Aumentan las guerras, los ataques bélicos y la violencia en estas últimas semanas. Bajo el amparo de las Naciones Unidas inició, hace poco tiempo, el ataque armado a Libia. Y sin terminar éste, también bajo las mismas Naciones Unidas está llevándose a cabo la defensa violenta de Costa de Márfil. Ante tanta guerra, ante tanta sangre, ¿qué piensa Benedicto XVI? La respuesta la he encontrado en el segundo volumen de su libro, Jesús de Nazaret, al reflexionar sobre el derramamiento de sangre de aquel famoso Jueves Santo.
“La sangre de Jesús no se derramó contra nadie, sino por muchos, por todos... Todos nosotros necesitamos la fuerza purificadora del amor, y esta fuerza es su sangre. No es maldición, sino salvación”. Parece que las disputas internacionales nos ambientan la cercanía de la Semana Santa. Hubiera sido mejor otra preparación, sobre todo para las víctimas de estos ataques, víctimas inocentes. Pero los hechos han venido así. Legitimada o no, es evidente que se está derramando sangre, y sangre inocente.
Dios “está cercano, presente y partícipe en el sufrimiento provocado por una violencia homicida de la que sólo puede alegrarse el que es enemigo de la humanidad”. Porque la guerra, la muerte violenta, el dolor, siempre nos hace sufrir. En este mundo globalizado, lleno de intereses económicos internacionales, de una difícil tensión de poder, con fuerzas a veces ocultas para ayudar u olvidar a un país, corremos el riesgo de convertir los conflictos y guerras en una película más de las muchas que vemos durante la semana, sentados cómodamente en el sofá de nuestra casa.

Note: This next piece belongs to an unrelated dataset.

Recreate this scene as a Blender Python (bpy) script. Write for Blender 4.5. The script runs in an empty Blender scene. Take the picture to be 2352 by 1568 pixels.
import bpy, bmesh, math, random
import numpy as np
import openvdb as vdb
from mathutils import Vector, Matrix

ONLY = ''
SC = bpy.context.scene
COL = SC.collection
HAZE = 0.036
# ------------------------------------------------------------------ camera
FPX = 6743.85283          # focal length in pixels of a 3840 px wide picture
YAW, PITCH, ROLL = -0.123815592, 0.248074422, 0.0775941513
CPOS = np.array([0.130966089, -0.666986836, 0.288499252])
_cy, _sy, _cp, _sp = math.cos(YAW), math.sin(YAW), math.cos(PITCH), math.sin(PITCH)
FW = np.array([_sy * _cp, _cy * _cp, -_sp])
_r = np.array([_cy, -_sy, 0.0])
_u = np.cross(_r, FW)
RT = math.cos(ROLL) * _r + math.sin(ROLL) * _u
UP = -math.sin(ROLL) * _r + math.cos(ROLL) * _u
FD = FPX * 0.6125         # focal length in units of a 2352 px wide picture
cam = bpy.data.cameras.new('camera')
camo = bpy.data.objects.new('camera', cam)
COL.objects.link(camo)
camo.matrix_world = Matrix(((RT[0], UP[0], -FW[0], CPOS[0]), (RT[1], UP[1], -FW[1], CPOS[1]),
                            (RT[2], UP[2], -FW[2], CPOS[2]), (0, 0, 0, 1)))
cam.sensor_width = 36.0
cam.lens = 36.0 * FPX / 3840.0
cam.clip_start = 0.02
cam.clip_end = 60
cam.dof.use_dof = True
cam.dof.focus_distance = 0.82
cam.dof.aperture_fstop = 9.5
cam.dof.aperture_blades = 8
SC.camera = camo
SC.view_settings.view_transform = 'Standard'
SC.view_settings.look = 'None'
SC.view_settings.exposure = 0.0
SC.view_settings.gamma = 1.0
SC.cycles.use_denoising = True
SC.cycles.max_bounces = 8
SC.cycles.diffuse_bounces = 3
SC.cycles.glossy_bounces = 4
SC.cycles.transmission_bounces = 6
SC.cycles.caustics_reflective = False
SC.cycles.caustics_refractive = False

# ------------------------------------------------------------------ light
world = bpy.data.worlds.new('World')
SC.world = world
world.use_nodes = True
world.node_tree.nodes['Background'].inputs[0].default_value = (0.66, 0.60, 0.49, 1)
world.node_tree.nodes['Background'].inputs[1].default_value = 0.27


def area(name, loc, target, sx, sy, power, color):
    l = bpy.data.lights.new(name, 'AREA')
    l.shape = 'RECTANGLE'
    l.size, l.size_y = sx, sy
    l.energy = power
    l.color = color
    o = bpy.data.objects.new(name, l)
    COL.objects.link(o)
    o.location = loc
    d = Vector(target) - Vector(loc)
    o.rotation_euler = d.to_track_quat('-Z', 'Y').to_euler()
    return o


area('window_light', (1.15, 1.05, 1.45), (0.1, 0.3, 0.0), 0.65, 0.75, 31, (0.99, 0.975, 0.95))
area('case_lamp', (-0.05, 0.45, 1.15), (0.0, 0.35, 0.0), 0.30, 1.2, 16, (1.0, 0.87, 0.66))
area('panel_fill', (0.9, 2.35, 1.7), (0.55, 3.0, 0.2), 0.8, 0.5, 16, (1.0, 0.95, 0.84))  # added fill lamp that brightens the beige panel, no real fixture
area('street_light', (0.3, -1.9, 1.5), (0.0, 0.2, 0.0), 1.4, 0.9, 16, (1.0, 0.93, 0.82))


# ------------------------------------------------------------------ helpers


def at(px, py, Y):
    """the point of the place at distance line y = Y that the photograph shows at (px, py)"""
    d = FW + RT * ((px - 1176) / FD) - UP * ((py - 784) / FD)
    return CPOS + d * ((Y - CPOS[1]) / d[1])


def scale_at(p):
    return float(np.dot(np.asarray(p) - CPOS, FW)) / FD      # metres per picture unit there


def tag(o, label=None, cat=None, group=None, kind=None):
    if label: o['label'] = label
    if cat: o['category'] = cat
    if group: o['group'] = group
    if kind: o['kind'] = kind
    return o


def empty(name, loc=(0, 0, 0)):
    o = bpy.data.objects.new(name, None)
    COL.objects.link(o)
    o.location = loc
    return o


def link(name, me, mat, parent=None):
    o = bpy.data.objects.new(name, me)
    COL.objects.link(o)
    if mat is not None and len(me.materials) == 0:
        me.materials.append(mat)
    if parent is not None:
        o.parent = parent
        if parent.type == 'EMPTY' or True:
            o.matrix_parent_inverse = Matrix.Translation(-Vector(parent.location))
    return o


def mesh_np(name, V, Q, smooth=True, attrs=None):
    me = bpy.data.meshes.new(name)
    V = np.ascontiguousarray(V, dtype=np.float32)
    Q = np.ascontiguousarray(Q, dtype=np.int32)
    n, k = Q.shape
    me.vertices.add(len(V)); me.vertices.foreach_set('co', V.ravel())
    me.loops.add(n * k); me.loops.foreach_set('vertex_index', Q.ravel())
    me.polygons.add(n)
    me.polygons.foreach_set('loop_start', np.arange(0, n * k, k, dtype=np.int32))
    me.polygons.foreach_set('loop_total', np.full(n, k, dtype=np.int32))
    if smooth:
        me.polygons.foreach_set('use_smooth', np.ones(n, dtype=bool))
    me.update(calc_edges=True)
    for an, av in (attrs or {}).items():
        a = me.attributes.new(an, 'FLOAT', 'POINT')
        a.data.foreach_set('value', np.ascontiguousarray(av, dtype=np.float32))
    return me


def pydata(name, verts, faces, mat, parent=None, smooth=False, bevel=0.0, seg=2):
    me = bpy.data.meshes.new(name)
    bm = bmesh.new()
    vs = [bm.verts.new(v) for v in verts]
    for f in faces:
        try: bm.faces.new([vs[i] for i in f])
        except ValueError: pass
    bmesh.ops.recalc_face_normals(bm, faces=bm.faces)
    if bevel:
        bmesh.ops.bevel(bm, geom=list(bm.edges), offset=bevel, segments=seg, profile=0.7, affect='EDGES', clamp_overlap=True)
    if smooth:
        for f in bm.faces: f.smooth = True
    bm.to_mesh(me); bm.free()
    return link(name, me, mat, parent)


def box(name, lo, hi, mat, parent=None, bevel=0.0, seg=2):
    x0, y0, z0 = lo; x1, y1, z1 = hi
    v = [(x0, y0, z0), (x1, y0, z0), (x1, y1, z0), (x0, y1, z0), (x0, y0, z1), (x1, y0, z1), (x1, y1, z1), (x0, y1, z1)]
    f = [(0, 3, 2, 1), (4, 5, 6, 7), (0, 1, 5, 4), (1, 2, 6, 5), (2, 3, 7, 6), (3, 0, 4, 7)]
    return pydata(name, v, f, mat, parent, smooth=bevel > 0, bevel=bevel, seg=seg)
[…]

¿Es justo y legítimo el ataque a Libia, para defender a la población del poder dictatorial de su jefe militar? ¿Está permitido atacar Costa de Marfil para garantizar la protección de los civiles? ¿O se trata de una intervención motivada por los intereses económicos y estratégicos de determinados países, mientras se deja caer en el olvido a otros muchos?
“Todos nosotros necesitamos la fuerza purificadora del amor”, y creo que esta es la lectura cristiana que se puede hacer de tales acontencimientos. Y a partir de este amor, amor humano y Amor Divino, luchar por la defensa de los derechos básicos, de la vida, de la libertad religiosa y social para todos.

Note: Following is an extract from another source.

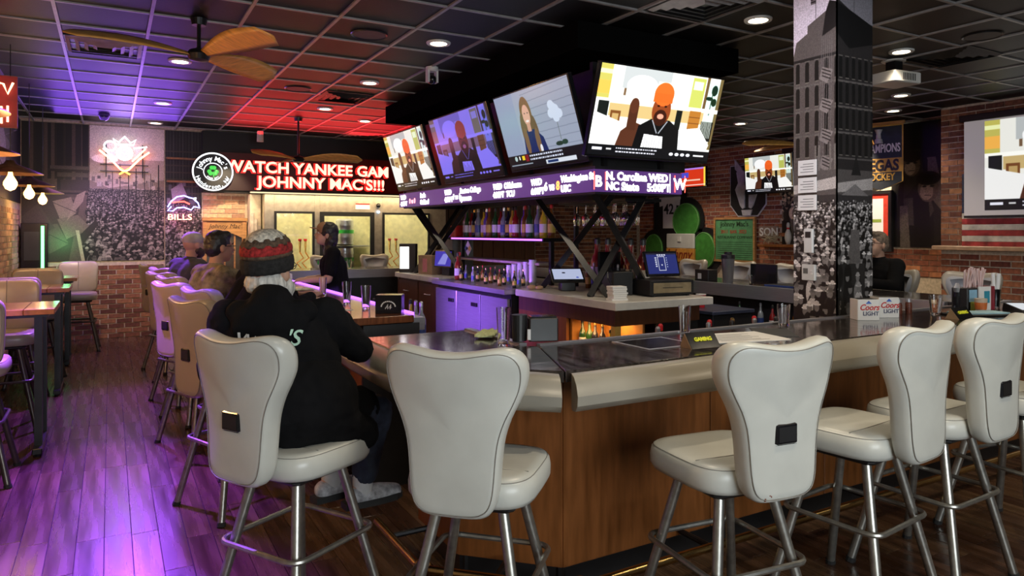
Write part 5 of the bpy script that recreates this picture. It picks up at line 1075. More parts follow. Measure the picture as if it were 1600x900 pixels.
# ================================================================ THINGS ON THE BAR
def glass(src, x, y, z, label, s=(1, 1, 1), group=None):
    if src is None:
        t = tag(obj('drinking_glass', B().loft([[(r*math.cos(2*math.pi*j/24), r*math.sin(2*math.pi*j/24), zz) for j in range(24)] for r, zz in ((.001, 0), (.027, 0), (.028, .004), (.036, .17), (.0335, .17), (.026, .016), (.001, .014))], caps=False), M_glass, smooth=True), label, 'glass', group)
    else: t = src.copy(); C.objects.link(t); t['label'] = label
    t.location = (x, y, z); t.scale = s; return t
gG = 'empty glasses on the bar'
g0 = glass(None, 1.62, 2.92, ZT, 'tall empty pint glass beside the black napkin caddy', group=gG)
for (x, y, l, s) in ((1.52, 4.68, 'tall empty glass at the end of the violet-lit bar, nearest of three', (.95, .95, .95)), (1.50, 5.06, 'tall empty glass on the violet-lit bar, middle of three', (.95, .95, .97)), (1.53, 5.84, 'tall empty glass on the violet-lit bar, farthest of three', (.9, .9, .9)),
                     (2.59, 2.73, 'clear beer glass beside the angled menu card on the near bar', (.9, .9, .86)), (3.31, 2.70, 'faceted water glass on the near bar just left of the column', (1.05, 1.05, .71)), (4.60, 2.58, 'short stemmed water glass right of the spice jars', (1.1, 1.1, .72)),
                     (4.02, 2.68, 'small clear tumbler at the foot of the beer boxes', (.8, .8, .45)), (5.6, 4.95, 'small rocks glass on the right bar beside the blender cup', (1, 1, .55))): glass(g0, x, y, ZT, l, s)
# napkin caddy
t = thing('napkin_caddy', 'black plastic napkin and straw caddy at the mitred corner', 'caddy', (1.78, 2.87, ZT+.01), R(-20)); obj('bin', B().rbox(-.05, .09, -.045, .045, 0, .11, .006), M_blk, t); obj('lid', B().rbox(-.04, .085, -.04, .04, .11, .118, .004), M_blkgl, t); obj('cup', B().lathe([(.035, 0), (.038, .12), (.033, .12)], 18).v and B().at((-.09, 0, 0)).lathe([(.034, 0), (.038, .125)], 18), M_blk, t); obj('napkin', B().box(-.06, -.045, -.05, -.046, .01, .06), M_paper, t)
# green bar towel
b = B(); n = 10
L_ = [[(-.10+.2*i/n, -.045+.09*j/7, .012+.007*math.sin(i*1.7+j)+.004*math.sin(j*2.3)) for j in range(8)] for i in range(n+1)]
for i in range(n): L_[i] = L_[i]
rings = [[(p[0], p[1], .001) for p in r][::-1]+r for r in L_]
tw = tag(obj('bar_towel', B().loft(rings), mat('pale_green_towel', (.55, .60, .32), .95, noise=.1, nscale=90, bump=.3), smooth=2), 'folded pale green bar towel at the inner edge of the corner', 'towel'); tw.location = (1.66, 3.16, ZT+.008); tw.rotation_euler = (0, 0, R(50))
t2 = tw.copy(); C.objects.link(t2); t2['label'] = 'yellow-green bar towel lying near the bartender\'s hand'; t2.location = (1.50, 6.45, ZT+.002); t2.rotation_euler = (0, 0, R(10))
# angled menu holders
def holder(x, y, rz, label, src=None):
    if src: return dup(src, (x, y, ZT), rz, label)
    t = thing('menu_holder', label, 'menu holder', (x, y, ZT), rz, 'wooden wedge menu holders')
    obj('wedge', B().loft([[(-.10, -.035, 0), (-.10, .055, 0), (-.10, .02, .072)], [(.10, -.035, 0), (.10, .055, 0), (.10, .02, .072)]]), mat('pale_wedge_wood', (.42, .27, .15), .5), t)
    obj('card', B().loft([[(-.098, -.038, .001), (-.098, .018, .075), (-.098, .020, .073), (-.098, -.034, .0)], [(.098, -.038, .001), (.098, .018, .075), (.098, .020, .073), (.098, -.034, .0)]]), M_blkgl, t)
    text('GAMING', .03, (-.06, -.017, .035), (R(53), 0, 0), mat('yellow_lettering', (.6, .6, .03), .5, emit=(.6, .6, .03), es=.3, noise=0), t, 'lettering', bold=.0008); return t
hm = holder(2.36, 2.38, R(-4), 'black-faced wedge menu holder with yellow lettering in front of papers')
holder(4.52, 2.38, R(0), 'gold-lit wedge menu holder right of the short stemmed glass', hm)
for q_ in bpy.data.objects:
    if q_.name.startswith('menu_holder') and not q_.parent: q_.scale = (.85, .9, .9)
def sheets(x, y, rz, w_, h_, label, n=2, m=M_paper, z=ZT, name='paper_menu', cat='paper'):
    t = thing(name, label, cat, (x, y, z+.0005), rz)
    for k in range(n): obj('sheet', B().at((.004*k, .003*k, 0), (0, 0, R(3*k))).box(-w_/2, w_/2, -h_/2, h_/2, k*.0018, k*.0018+.0015), m, t)
    return t
t = sheets(2.72, 2.50, R(-14), .42, .28, 'white printed paper placemat behind the wedge menu holder')
for k in range(7): obj('print_line', B().box(-.15, .12-(k % 3)*.03, -.10+k*.03, -.094+k*.03, .0038, .0042), mat('grey_print', (.25, .25, .25), .7, noise=0), t)
sheets(3.03, 2.54, R(-40), .20, .30, 'black leather bill folder lying on the near bar', 1, M_blk, name='bill_folder', cat='folder')
t = thing('slot_screen', 'flush video gaming screen let into the corner of the near bar', 'gaming screen', (2.35, 2.55, ZT)); obj('bezel', B().rbox(-.26, .05, -.12, .15, .0, .003, .001), M_steel, t); obj('glass_face', B().box(-.24, .03, -.10, .13, .003, .004), M_blkgl, t)
for (x, y, l) in ((2.60, 2.28, 'silver bar coin nearest the rail beside the placemat'), (2.72, 2.28, 'silver bar coin right of the first one by the rail')): o = tag(obj('coaster', B().lathe([(.03, 0), (.03, .005), (.026, .006)], 20), M_steel), l, 'coaster'); o.location = (x, y, ZT)
# beer carton caddies
for i, (x, y, rz, l) in enumerate(((3.955, 2.64, R(-30), 'white and red beer carton, left of the pair by the column'), (4.185, 2.66, R(-28), 'white and red beer carton, right of the pair beside the spice jars'))):
    if i == 0:
        cb = thing('beer_carton', l, 'carton', (x, y, ZT), rz, 'beer cartons by the column'); obj('box', B().rbox(-.065, .065, -.05, .05, .0, .125, .003), M_paper, cb)
        text('Coors', .05, (-.055, -.0515, .062), (R(90), 0, 0), mat('red_print', (.55, .03, .03), .5), cb, 'lettering', bold=.001, ext=.0008, shear=.3, sx=.9); text('LIGHT', .034, (-.035, -.0515, .030), (R(90), 0, 0), mat('dark_blue_print', (.05, .05, .12), .5), cb, 'lettering', bold=.0005, ext=.0008)
        b = B(); b.loft([[(-.018, -.0525, .100), (.018, -.0525, .100), (0, -.0525, .118)], [(-.018, -.0505, .100), (.018, -.0505, .100), (0, -.0505, .118)]]); obj('mountain_mark', b, mat('blue_print', (.05, .15, .6), .5), cb); obj('opening', B().box(-.055, .055, -.04, .04, .1255, .1265), M_blk, cb)
    else: dup(cb, (x, y, ZT), rz, l)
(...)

Como constatamos a diario, guerras siempre habrá. Guerras lejanas, terribles, con bombardeos, muertos, disparos. Guerras más pequeñas, sin armas, como la lucha contra el paro, en constante y peligroso ascenso, contra la corrupción política que parece campear a sus anchas, contra la trivialización de los valores específicamente humanos y el reino del materialismo, la técnica omnipotente y sin escrupulos.
Al pensar en el número de parados, nuestra mente va a los ambientes donde estos encuentran apoyo, ayuda, principalmente la familia. ¿Por qué ahí encuentran sustento? Porque son amados, el amor que purifica y fortalece el mundo. Y cimentados sobre ese fundamento, se puede contruir el progreso humano y material. El amor no es sólo un mandamiento divino, propio de los cat´licos, ni una palabra vacía, manoseada, en una sociedad pansexualista. El amor es el componente humano que nos hace vivir en este mundo, caminar y crecer en nuestro camino. Es lo que nos hace hombres, y lo que nos distingue como hombres.